Blijkens de mededeling van de Directeur van Uw kabinet van 22 februari 2019, nr. 2507729, machtigde Uwe Majesteit de Afdeling advisering van de Raad van State (hierna: de Afdeling) haar advies inzake het bovenvermelde voorstel van wet rechtstreeks aan mij te doen toekomen. Dit advies, gedateerd 26 april 2019, nr. W16.19.0047/II, bied ik U hierbij aan.
Bij Kabinetsmissive van 22 februari 2019, no. 2019000391, heeft Uwe Majesteit, op voordracht van de Staatssecretaris van Justitie en Veiligheid, bij de Afdeling advisering van de Raad van State ter overweging aanhangig gemaakt het voorstel van wet tot wijziging van de Vreemdelingenwet 2000 teneinde te voorzien in aanpassing van de geldigheidsduur van de verblijfsvergunning asiel voor bepaalde tijd, met memorie van toelichting.

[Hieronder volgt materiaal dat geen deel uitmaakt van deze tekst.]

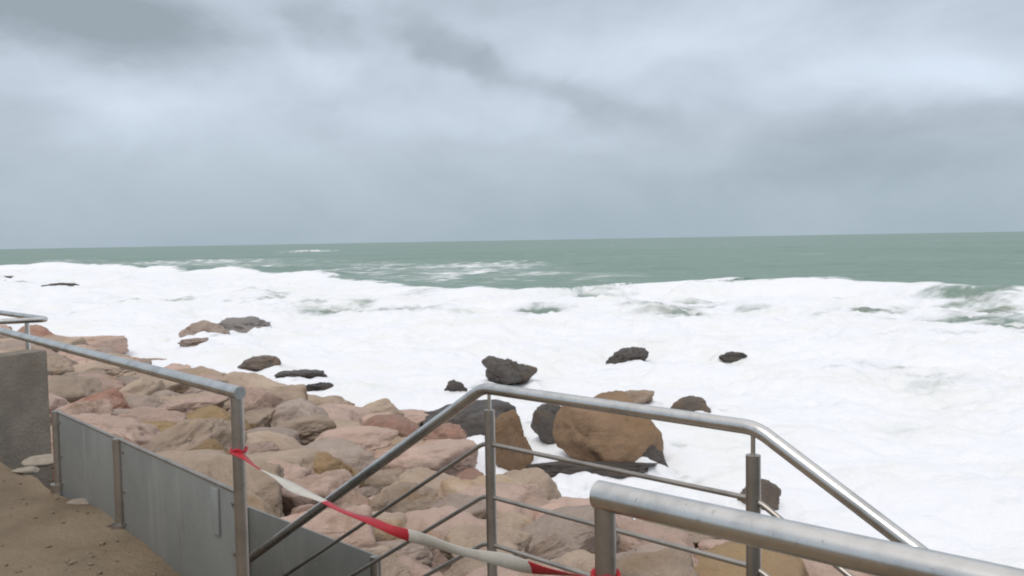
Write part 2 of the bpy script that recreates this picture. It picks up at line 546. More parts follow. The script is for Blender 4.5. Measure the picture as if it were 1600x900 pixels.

De voorgestelde wijziging van de Vreemdelingenwet 2000 (Vw 2000) strekt ertoe dat de asielvergunning voor bepaalde tijd voortaan in eerste instantie voor drie jaar wordt verleend en niet langer voor vijf jaar. Nederland gaat met het invoeren van deze maatregel volgens de toelichting meer in de pas lopen met andere landen in Europa, waar een verblijfsvergunning asiel voor vreemdelingen met een subsidiaire beschermingstatus een kortere duur kent dan vijf jaar. Met het voorstel moet voorts worden voorkomen dat Nederland in vergelijking met andere lidstaten aantrekkelijker wordt voor asielzoekers.
De Afdeling advisering van de Raad van State is van oordeel dat de gegeven motivering het voorstel niet kan dragen. Tevens is onduidelijk wat het voorstel toevoegt aan de reeds bestaande mogelijkheden om verblijf van asielzoekers te beëindigen. Bovendien kleven er nadelen en kosten aan het voorstel. Het voorstel zal immers leiden tot extra werkzaamheden en kosten voor de IND, de rechtsbijstand en rechtspraak. In verband met deze opmerkingen kan over het voorstel niet positief worden geadviseerd.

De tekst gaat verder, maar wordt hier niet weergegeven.